**What is needed:** Every line below that mentions the word "this" should be copied out.
++++++++++++++++++++
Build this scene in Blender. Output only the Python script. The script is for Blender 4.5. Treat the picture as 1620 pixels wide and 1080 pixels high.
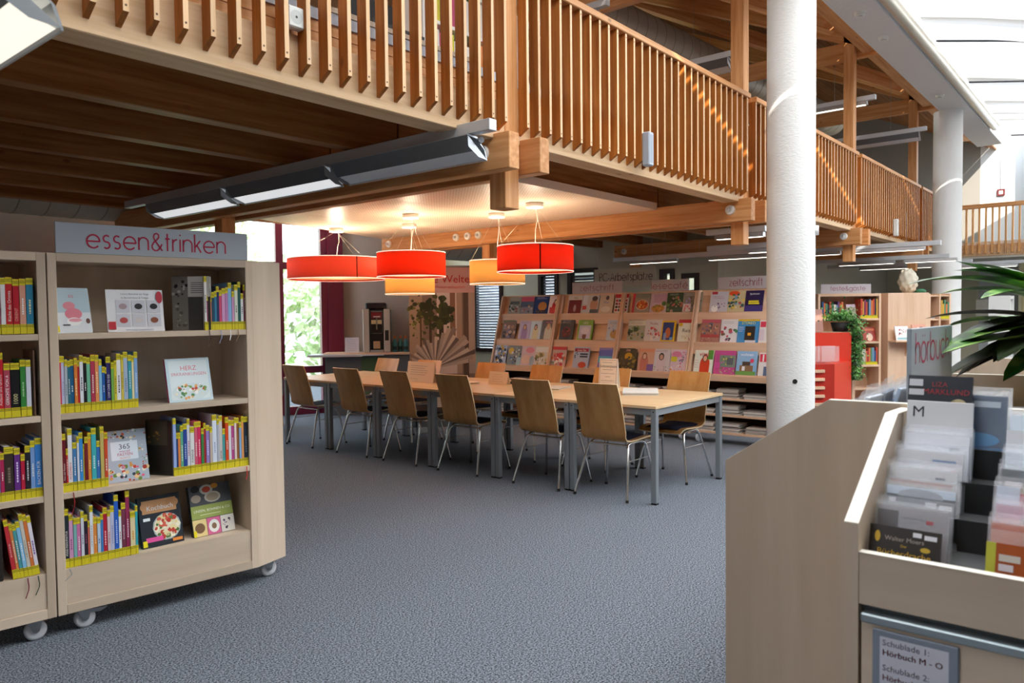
import bpy, math, random
from mathutils import Matrix, Vector
random.seed(7)
for o in list(bpy.data.objects): bpy.data.objects.remove(o)
SC = bpy.context.scene
COL = SC.collection
# ------------------------------------------------------------------ camera, sky, sun, exposure
EYE = Vector((0, 0, 1.45))
YAW, PITCH, ROLL = 0.693053, 0.0367672, -0.0109258
def cam_axes():
    cy, sy = math.cos(YAW), math.sin(YAW)
    def w(v): return Vector((v[0]*sy + v[1]*cy, -v[0]*cy + v[1]*sy, v[2]))
    f = Vector((0, math.cos(PITCH), -math.sin(PITCH))); r = Vector((1, 0, 0)); u = r.cross(f)
    r2 = math.cos(ROLL)*r + math.sin(ROLL)*u; u2 = -math.sin(ROLL)*r + math.cos(ROLL)*u
    return w(r2), w(u2), w(f)
RT, UP, FW = cam_axes()
cd = bpy.data.cameras.new('camera'); cam = bpy.data.objects.new('camera', cd); COL.objects.link(cam)
m = Matrix.Identity(4)
for i in range(3): m[i][0], m[i][1], m[i][2], m[i][3] = RT[i], UP[i], -FW[i], EYE[i]
cam.matrix_world = m
cd.sensor_width = 36; cd.lens = 1207.258/1620*36; cd.clip_start = .02; cd.clip_end = 200
SC.camera = cam
cd.dof.use_dof = True; cd.dof.focus_distance = 5.2; cd.dof.aperture_fstop = 5.0
W = bpy.data.worlds.new('world'); SC.world = W; W.use_nodes = True
bg = W.node_tree.nodes['Background']; bg.inputs[0].default_value = (.86, .93, 1, 1); bg.inputs[1].default_value = 5.2
sd = bpy.data.lights.new('sun', 'SUN'); sd.energy = 14; sd.angle = .012; sd.color = (1, .9, .76)
sun = bpy.data.objects.new('sun', sd); COL.objects.link(sun)
sun.rotation_euler = Vector((.66, .50, -.56)).to_track_quat('-Z', 'Y').to_euler()
SC.view_settings.view_transform = 'Standard'; SC.view_settings.look = 'None'
SC.view_settings.exposure = -0.15; SC.view_settings.gamma = 1
try: SC.view_settings.use_curve_mapping = False
except Exception: pass
SC.cycles.use_denoising = True
SC.cycles.max_bounces = 8; SC.cycles.diffuse_bounces = 5; SC.cycles.transparent_max_bounces = 24
SC.cycles.sample_clamp_indirect = 8; SC.cycles.caustics_reflective = False; SC.cycles.caustics_refractive = False

# ------------------------------------------------------------------ materials
def lin(h):
    h = h.lstrip('#'); h = ''.join(c*2 for c in h) if len(h) == 3 else h
    c = [int(h[i:i+2], 16)/255 for i in (0, 2, 4)]
    return tuple(x/12.92 if x <= .04045 else ((x+.055)/1.055)**2.4 for x in c)
MATS = {}
def mat(hexc, rough=.55, metal=0., emit=0., name=None, spec=.4):
    k = (hexc, rough, metal, emit)
    if k in MATS: return MATS[k]
    M = bpy.data.materials.new(name or 'paint_' + hexc.lstrip('#')); M.use_nodes = True
    b = M.node_tree.nodes['Principled BSDF']
    b.inputs['Base Color'].default_value = (*lin(hexc), 1); b.inputs['Roughness'].default_value = rough
    b.inputs['Metallic'].default_value = metal; b.inputs['Specular IOR Level'].default_value = spec
    if emit:
        b.inputs['Emission Color'].default_value = (*lin(hexc), 1); b.inputs['Emission Strength'].default_value = emit
    MATS[k] = M; return M
def nodes(name):
    M = bpy.data.materials.new(name); M.use_nodes = True; nt = M.node_tree
    return M, nt, nt.nodes, nt.links, nt.nodes['Principled BSDF']
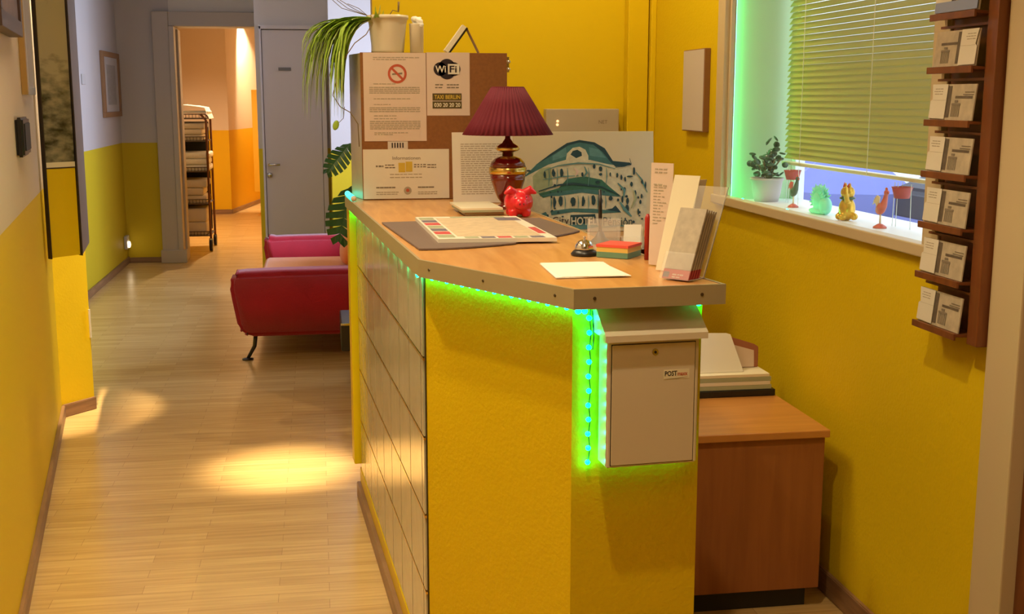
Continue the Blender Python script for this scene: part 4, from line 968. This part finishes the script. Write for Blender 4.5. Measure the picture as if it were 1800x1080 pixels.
for k, z0 in enumerate(LZS[:7]):
    zb0 = z0 + .0078
    t = thing('folded_leaflet', (1.46, 2.64, zb0), 'folded leaflet with gate sketch on the %s rack ledge' % names[k], 'leaflet', 'folded leaflets in the brochure rack')
    O_ = Vector((1.4665, 2.540, zb0)); uu = Y; vv = Vector((.10, 0, 1)).normalized(); nn = uu.cross(vv)    # nn points +X
    sgn = -1 if nn.x > 0 else 1
    hh = .083
    obj('back_sheet', slab(new(), O_, uu, vv, rect(0, .190, 0, hh), .003 * -sgn), 'sketch', t)
    bm = new(); sh = .078 if k == 5 else 0
    slab(bm, O_ + nn * sgn * .0004, uu, vv, rect(.104 - .030 * (k == 5), .120 - .030 * (k == 5), .006, hh - .004), .0003 * sgn)
    slab(bm, O_ + nn * sgn * .0004, uu, vv, rect(.01 + sh, .085 + sh, .050, .056), .0002 * sgn)
    obj('shading', bm, 'sketch_dark', t)
    bm = new()
    for q in range(6): slab(bm, O_ + nn * sgn * .0008, uu, vv, rect(.060 + sh * .8 + q * .0065, .0625 + sh * .8 + q * .0065, .008, .034), .0003 * sgn)
    slab(bm, O_ + nn * sgn * .0008, uu, vv, rect(.058 + sh * .8, .097 + sh * .8, .034, .039), .0003 * sgn); slab(bm, O_ + nn * sgn * .0008, uu, vv, rect(.070 + sh * .8, .085 + sh * .8, .041, .046), .0003 * sgn)
    slab(bm, O_ + nn * sgn * .0008, uu, vv, rect(.006, .052, .058, .0605), .0003 * sgn); slab(bm, O_ + nn * sgn * .0008, uu, vv, rect(.006, .045, .064, .066), .0003 * sgn)
    obj('gate_sketch', bm, 'ink', t)
    fp = (lambda a: .192 - a) if k == 5 else (lambda a: a)
    fl = [(.120, .002), (.192, .003), (.192, hh * .52), (.184, hh * .58), (.192, hh), (.120, hh)]
    fl = [(fp(a), b) for a, b in fl]
    obj('flap', slab(new(), O_ + nn * sgn * .002, uu, vv, fl, .0012 * sgn), 'paper', t)
    bm = new(); 
    for q in range(3): lines(bm, O_ + nn * sgn * .0034, uu, vv, .140 - .13 * (k == 5), .180 - .13 * (k == 5), hh - .012 - q * .006, .002, q, .002, (.006, .014))
    slab(bm, O_ + nn * sgn * .0034, uu, vv, rect(fp(.121), fp(.184), hh * .55, hh * .556), .0002 * sgn)
    obj('print', bm, 'ink_grey', t)
    if k == 6: obj('blue_band', slab(new(), O_ + nn * sgn * .0036, uu, vv, rect(.002, .19, .002, .026), .0003 * sgn), mat('band_blue', (.28, .34, .55), .5), t)

# ------------------------------------------------------------------ low cabinet and the pile on it
t = thing('low_cabinet', (1.25, 3.45, 0), 'low brown wooden cabinet between counter and right yellow wall', 'cabinet')
obj('body', box(new(), .84, 1.450, 3.20, 3.72, .07, .54, .002), 'cabinet_side', t)
obj('top', box(new(), .83, 1.459, 3.185, 3.725, .540, .563, .003), 'cabinet_top', t)
obj('plinth', box(new(), .85, 1.425, 3.24, 3.70, 0, .07), 'black_soft', t)
tz = .5636
t = thing('document_tray', (1.3, 3.76, tz), 'flat black document tray on the low brown cabinet', 'tray')
obj('tray', box(new(), 1.10, 1.452, 3.60, 3.72, tz, tz + .022, .003), 'black', t)
zz_ = tz + .0224
for k in range(4):
    h_ = (.014, .012, .014, .010)[k]; of = (.0, .012, .004, .02)[k]
    lb = ['bottom magazine of the pile on the black tray', 'second magazine from the bottom on the black tray', 'third magazine from the bottom on the black tray', 'top magazine of the pile on the black tray'][k]
    tag(obj('magazine', box(new(), 1.12 + of, 1.440 - of * .4, 3.605, 3.715, zz_, zz_ + h_, .001), ('map_green', 'paper', 'map_green', 'paper_cream')[k]), lb, 'magazine', 'magazines piled on the black tray'); zz_ += h_ + .0003
tag(obj('loose_papers', slab(new(), (1.14, 3.64, zz_), Vector((1, 0, -.0)), Vector((0, .5, .86)), [(0, 0), (.215, 0), (.190, .13), (.175, .135), (0, .14)], .002), 'paper'), 'pale papers standing on top of the magazine pile', 'paper')
t = thing('small_picture_frame', (1.38, 3.70, zz_), 'small reddish framed picture standing behind the loose papers', 'picture frame')
obj('frame', slab(new(), (1.30, 3.70, zz_), Vector((1, .0, 0)), Vector((0, .1, 1)), [(0, 0), (.128, 0), (.13, .068), (.115, .078), (.0, .115)], -.008, .002), 'pink_frame', t)
obj('print', slab(new(), (1.31, 3.6995, zz_ + .002), Vector((1, .0, 0)), Vector((0, .1, 1)), [(0, 0), (.103, 0), (.103, .055), (0, .085)], .0008), 'paper_pink', t)

# ------------------------------------------------------------------ left wall: pictures and small devices
dl = (L1 - L0).normalized(); ul = Vector((dl.x, dl.y, 0)); nl = Vector((dl.y, -dl.x, 0))      # nl points into the corridor
def onL(y): f = (y - L0.y) / (L1.y - L0.y); p = L0.lerp(L1, f); return Vector((p.x, p.y, 0))
def lwbox(bm, y0, y1, z0, z1, n0, n1, bev=0):
    P = onL(y0); w2 = (onL(y1) - P).length
    return slab(bm, P + nl * n0, ul, Z, rect(0, w2, z0, z1), (n1 - n0), bev)
t = thing('dark_framed_picture', onL(4.4) + Z * 1.73, 'dark brown framed picture at upper left edge of near wall', 'picture')
def frame_on(t, y0, y1, z0, z1, dep, bw, fm, pm):
    bm = new(); P = onL(y0); w2 = (onL(y1) - P).length
    for a0, a1, b0, b1 in ((0, w2, z0, z0 + bw), (0, w2, z1 - bw, z1), (0, bw, z0 + bw, z1 - bw), (w2 - bw, w2, z0 + bw, z1 - bw)):
        slab(bm, P + nl * .001, ul, Z, rect(a0, a1, b0, b1), dep, .001)
    obj('frame', bm, fm, t); obj('print', slab(new(), P + nl * .002, ul, Z, rect(bw * .9, w2 - bw * .9, z0 + bw * .9, z1 - bw * .9), dep * .8), pm, t)
frame_on(t, 3.7, 4.43, 1.725, 2.35, .045, .05, 'dark_frame', 'brown_art')
t = thing('gold_framed_picture', onL(5.2) + Z * 1.53, 'narrow gold framed picture beside the tall street photograph', 'picture')
frame_on(t, 4.84, 5.20, 1.532, 2.25, .022, .030, 'silver_frame', 'mount')
obj('gold_edge', lwbox(new(), 4.80, 4.84, 1.532, 2.25, .001, .022), 'gold_frame', t)
t = thing('intercom', onL(4.6) + Z * 1.3, 'small black wall device with rounded ends on near left wall', 'wall device')
obj('case', lwbox(new(), 4.40, 4.68, 1.315, 1.452, .001, .028, .008), 'black', t)
obj('front', lwbox(new(), 4.43, 4.65, 1.335, 1.432, .028, .032, .002), 'black_soft', t)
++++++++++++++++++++
**The reply:**
Build this scene in Blender. Output only the Python script. The script is for Blender 4.5. Treat the picture as 1620 pixels wide and 1080 pixels high.
Continue the Blender Python script for this scene: part 4, from line 968. This part finishes the script. Write for Blender 4.5. Measure the picture as if it were 1800x1080 pixels.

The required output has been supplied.